State v. Bundy — Wisconsin Court of Appeals affirms suppression of traffic stop evidence based on officer’s objectively unreasonable misinterpretation of window tinting law

Case
State of Wisconsin v. Michael P. Bundy
Court
Wisconsin Court of Appeals, District IV
Date Decided
June 25, 2026
Docket No.
2025AP1072-CR
Topics
Fourth Amendment; Traffic Stops; Equipment Violations; Reasonable Suspicion; Mistakes of Law

Background

A La Crosse police officer observed a vehicle with darkly tinted rear and rear passenger windows and initiated a traffic stop based on suspected violation of Wisconsin’s window tinting standards. During the stop, the officer observed signs of intoxication and apparent drugs and alcohol in the vehicle. The driver, Michael P. Bundy, was arrested and charged with operating while intoxicated as a third offense. At the time of the stop, the officer used a tint meter that registered 20 percent light transmission through the windows—below Wisconsin’s 35 percent minimum for after-market tinting. However, the windows were factory-installed.

Bundy moved to suppress all evidence from the traffic stop, arguing the officer lacked reasonable suspicion for any equipment violation. The trial court found the windows were legally factory-installed and granted the suppression motion, concluding the stop violated the Fourth Amendment because the officer operated under an incomplete understanding of Wisconsin’s tinting law. Bundy’s vehicle windows did not actually violate any law.

The Court’s Holding

The Wisconsin Court of Appeals affirmed the suppression order. The court held that the officer lacked reasonable suspicion to stop the vehicle because he operated under an objectively unreasonable misinterpretation of Wisconsin’s window tinting statute. Wisconsin law permits factory-installed window tint regardless of opacity, but the officer was not trained to differentiate between factory and after-market tinting. Instead, he assumed all windows must comply with the 35 percent transmission standard.

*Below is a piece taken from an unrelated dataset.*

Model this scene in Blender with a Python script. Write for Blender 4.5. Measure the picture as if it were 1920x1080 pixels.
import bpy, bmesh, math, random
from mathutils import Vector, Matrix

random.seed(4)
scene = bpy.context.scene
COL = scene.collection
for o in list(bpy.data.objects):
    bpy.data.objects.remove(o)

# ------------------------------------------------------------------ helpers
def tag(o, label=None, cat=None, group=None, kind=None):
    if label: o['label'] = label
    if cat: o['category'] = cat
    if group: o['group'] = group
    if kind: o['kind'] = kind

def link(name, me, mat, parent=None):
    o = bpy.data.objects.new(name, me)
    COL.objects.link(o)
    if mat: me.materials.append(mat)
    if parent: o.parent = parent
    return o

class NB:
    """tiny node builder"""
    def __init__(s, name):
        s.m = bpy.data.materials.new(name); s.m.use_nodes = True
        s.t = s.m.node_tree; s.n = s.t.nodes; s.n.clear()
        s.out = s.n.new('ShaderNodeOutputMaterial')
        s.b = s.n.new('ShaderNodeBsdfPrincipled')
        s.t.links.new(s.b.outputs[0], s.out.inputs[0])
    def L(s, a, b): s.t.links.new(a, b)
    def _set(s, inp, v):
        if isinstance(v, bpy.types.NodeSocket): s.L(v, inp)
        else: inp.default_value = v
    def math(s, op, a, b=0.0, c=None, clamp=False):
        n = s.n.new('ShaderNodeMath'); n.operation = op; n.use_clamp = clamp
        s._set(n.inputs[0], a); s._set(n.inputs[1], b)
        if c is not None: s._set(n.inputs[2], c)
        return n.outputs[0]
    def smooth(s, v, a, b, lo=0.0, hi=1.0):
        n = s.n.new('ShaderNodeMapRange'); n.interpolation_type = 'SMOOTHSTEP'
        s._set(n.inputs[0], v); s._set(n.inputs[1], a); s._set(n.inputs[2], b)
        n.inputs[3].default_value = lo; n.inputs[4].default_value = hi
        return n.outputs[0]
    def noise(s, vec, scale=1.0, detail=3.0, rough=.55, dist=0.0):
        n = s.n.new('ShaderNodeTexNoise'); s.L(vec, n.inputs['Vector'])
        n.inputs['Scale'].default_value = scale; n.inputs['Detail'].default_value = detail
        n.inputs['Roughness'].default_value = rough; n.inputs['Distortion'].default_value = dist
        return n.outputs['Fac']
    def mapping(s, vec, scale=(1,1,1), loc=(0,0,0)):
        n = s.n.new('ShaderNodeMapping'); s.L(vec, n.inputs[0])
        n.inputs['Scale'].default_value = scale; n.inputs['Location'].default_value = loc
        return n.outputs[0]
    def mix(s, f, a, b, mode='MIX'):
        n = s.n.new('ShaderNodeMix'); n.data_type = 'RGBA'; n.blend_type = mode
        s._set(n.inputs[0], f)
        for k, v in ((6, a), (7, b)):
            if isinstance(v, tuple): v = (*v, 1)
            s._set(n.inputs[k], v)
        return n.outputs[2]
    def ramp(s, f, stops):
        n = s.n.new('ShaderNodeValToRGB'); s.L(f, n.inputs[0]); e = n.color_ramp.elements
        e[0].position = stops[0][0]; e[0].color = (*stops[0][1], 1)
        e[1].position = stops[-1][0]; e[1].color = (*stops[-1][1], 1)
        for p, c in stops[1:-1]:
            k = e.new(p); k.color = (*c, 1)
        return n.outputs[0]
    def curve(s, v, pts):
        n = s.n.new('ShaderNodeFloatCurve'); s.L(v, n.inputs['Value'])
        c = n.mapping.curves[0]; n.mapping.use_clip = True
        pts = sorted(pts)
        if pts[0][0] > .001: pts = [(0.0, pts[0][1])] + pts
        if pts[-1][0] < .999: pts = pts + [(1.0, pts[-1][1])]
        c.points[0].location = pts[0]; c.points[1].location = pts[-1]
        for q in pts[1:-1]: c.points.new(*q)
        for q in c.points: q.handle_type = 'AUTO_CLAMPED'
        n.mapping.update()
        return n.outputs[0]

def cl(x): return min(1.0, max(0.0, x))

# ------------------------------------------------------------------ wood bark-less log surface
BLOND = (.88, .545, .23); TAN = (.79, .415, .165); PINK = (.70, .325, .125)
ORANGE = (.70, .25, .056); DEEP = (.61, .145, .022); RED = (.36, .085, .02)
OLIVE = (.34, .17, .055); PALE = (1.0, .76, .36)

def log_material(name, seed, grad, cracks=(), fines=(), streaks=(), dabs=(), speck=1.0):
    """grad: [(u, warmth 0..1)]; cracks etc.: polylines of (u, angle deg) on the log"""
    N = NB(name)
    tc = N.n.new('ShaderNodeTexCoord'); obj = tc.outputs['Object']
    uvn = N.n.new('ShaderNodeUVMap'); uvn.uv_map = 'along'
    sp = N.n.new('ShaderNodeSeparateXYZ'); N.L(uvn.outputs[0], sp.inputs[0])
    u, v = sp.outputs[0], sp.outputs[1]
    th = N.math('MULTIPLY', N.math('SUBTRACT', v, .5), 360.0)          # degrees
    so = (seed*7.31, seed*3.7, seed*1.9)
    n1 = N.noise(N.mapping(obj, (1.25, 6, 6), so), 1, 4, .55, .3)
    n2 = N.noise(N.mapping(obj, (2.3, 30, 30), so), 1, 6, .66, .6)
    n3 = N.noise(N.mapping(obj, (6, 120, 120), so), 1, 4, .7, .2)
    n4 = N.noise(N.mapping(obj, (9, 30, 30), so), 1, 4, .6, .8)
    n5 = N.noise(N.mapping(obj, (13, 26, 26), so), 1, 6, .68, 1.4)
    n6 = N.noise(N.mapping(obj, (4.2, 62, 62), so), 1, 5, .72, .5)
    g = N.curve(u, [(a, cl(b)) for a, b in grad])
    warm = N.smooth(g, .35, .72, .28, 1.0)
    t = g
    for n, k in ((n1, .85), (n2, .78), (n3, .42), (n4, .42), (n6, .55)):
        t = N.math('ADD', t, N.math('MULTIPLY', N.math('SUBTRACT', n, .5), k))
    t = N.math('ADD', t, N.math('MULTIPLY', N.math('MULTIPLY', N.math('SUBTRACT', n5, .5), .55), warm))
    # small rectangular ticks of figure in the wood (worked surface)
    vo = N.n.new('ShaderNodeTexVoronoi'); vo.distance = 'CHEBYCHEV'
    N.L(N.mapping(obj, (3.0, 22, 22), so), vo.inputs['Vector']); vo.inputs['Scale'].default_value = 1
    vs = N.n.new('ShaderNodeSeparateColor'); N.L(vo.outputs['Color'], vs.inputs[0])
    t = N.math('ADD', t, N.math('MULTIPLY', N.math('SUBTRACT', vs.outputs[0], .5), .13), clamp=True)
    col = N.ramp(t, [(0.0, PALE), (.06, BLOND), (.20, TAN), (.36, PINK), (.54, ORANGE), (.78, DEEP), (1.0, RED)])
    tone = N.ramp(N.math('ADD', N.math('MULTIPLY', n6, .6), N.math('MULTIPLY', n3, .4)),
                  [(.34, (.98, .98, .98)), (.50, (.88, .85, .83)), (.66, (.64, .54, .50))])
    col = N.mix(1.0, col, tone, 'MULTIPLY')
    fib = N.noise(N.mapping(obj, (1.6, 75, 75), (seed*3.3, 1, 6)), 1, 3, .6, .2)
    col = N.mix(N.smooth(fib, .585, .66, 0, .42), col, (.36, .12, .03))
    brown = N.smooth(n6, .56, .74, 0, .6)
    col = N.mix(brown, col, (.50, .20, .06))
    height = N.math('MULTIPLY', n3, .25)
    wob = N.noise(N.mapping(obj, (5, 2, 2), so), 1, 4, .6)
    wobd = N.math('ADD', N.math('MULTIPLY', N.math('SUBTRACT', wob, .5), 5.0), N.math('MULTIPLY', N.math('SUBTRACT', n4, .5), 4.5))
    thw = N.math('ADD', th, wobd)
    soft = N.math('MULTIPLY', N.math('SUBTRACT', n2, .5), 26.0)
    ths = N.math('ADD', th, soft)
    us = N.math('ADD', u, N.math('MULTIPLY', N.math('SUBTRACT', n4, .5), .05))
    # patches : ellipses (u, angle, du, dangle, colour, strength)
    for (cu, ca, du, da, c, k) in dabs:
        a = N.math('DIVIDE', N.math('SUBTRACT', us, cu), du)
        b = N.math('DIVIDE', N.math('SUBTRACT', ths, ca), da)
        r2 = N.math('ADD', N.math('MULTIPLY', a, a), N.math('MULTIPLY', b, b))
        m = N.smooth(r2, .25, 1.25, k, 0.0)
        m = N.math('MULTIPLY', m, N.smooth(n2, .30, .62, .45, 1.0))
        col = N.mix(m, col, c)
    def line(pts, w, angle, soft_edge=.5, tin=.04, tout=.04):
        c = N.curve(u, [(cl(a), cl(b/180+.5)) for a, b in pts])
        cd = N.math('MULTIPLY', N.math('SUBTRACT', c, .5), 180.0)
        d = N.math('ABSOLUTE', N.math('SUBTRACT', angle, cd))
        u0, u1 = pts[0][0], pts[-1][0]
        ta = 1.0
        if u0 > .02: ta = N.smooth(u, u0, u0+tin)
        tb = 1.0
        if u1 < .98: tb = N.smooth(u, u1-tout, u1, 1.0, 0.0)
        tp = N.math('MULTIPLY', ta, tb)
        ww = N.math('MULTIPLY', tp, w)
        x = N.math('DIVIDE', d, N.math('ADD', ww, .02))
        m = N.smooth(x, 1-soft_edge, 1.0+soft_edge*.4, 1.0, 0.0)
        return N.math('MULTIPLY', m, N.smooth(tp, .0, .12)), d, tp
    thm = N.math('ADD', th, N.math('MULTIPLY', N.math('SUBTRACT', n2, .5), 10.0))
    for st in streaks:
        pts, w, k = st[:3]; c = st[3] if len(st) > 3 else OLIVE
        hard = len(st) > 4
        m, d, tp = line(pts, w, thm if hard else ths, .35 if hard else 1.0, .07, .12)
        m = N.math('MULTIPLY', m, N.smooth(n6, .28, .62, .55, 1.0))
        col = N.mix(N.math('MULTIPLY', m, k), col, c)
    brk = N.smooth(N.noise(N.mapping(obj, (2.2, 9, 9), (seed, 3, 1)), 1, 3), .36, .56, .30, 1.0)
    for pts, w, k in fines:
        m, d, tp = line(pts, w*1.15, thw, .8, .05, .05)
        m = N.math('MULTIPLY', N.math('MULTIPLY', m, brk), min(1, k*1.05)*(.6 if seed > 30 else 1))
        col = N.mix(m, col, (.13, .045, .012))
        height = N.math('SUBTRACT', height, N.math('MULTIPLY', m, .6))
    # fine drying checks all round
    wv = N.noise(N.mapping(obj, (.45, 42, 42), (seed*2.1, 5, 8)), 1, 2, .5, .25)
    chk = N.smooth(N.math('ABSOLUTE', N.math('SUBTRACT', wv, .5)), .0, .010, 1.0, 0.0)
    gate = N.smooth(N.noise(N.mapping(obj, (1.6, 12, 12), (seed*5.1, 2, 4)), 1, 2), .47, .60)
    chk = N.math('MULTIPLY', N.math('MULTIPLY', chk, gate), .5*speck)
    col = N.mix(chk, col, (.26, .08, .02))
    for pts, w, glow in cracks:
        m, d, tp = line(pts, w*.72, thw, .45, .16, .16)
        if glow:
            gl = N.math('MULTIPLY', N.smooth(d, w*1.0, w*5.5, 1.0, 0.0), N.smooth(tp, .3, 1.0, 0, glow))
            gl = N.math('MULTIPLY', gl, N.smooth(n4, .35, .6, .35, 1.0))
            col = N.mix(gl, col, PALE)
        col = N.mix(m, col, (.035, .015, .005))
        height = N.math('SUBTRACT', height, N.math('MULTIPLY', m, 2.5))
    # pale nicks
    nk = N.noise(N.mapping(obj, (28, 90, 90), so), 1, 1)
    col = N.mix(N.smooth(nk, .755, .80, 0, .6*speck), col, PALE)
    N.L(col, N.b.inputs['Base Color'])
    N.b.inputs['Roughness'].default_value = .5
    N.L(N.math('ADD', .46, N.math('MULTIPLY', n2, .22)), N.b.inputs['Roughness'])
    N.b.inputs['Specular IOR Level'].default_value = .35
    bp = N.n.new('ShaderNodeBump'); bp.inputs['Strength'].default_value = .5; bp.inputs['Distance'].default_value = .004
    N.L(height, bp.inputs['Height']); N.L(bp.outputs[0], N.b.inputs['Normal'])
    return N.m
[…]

The court distinguished between two lines of precedent. While general law permits officers to rely on reasonable suspicion without ruling out innocent explanations, a separate line of cases—specifically addressing equipment violations—requires that when a statute creates exceptions based on circumstances, an officer must have particularized suspicion that the vehicle falls into the regulated category. Applying precedents from State v. Houghton (involving a missing front license plate) and State v. Lerdahl (involving a missing brake light), the court found the officer here had no indicia whatsoever that Bundy’s windows were subject to the 35 percent transmission requirement. The officer’s general observation of dark tint cannot support reasonable suspicion when the officer lacks particularized knowledge that the vehicle falls within the class of vehicles subject to that requirement.

Key Takeaways

  • Officers cannot rely on objectively unreasonable misinterpretations of equipment violation statutes to establish reasonable suspicion, even when the vehicle actually appears to violate the standard.
  • When a statute creates exceptions—such as factory-installed versus after-market tinting—an officer must have particularized suspicion that the vehicle falls into the regulated category, not merely that it appears to violate the regulation.
  • Mistakes of law that misunderstand statutory exceptions are constitutionally different from innocent explanations that officers need not rule out under general reasonable suspicion doctrine.
  • Lack of officer training on statutory distinctions can establish that a stop rested on an objectively unreasonable legal theory, rendering suppression appropriate.

Why It Matters

This decision reinforces constitutional protections in traffic stops by holding that reasonable suspicion cannot rest on an officer’s fundamental misunderstanding of the law itself. The ruling creates meaningful consequences for law enforcement training: if a statute contains exceptions or categorical distinctions, agencies cannot simply train officers to look for apparent violations without also training them on who is exempt or subject to the regulation. An officer’s ignorance of a statutory exception is not a reasonable basis for a seizure.

The decision is particularly significant for DUI enforcement, where traffic stops based on suspected equipment violations often lead to impaired-driving investigations. By requiring particularized suspicion when exceptions exist, the court has established a check on pretextual traffic stop patterns. The ruling also matters for the window tinting context specifically: the increasing popularity of factory-tinted vehicles means officers cannot stop vehicles based on appearance alone without knowing whether the tint is factory or after-market.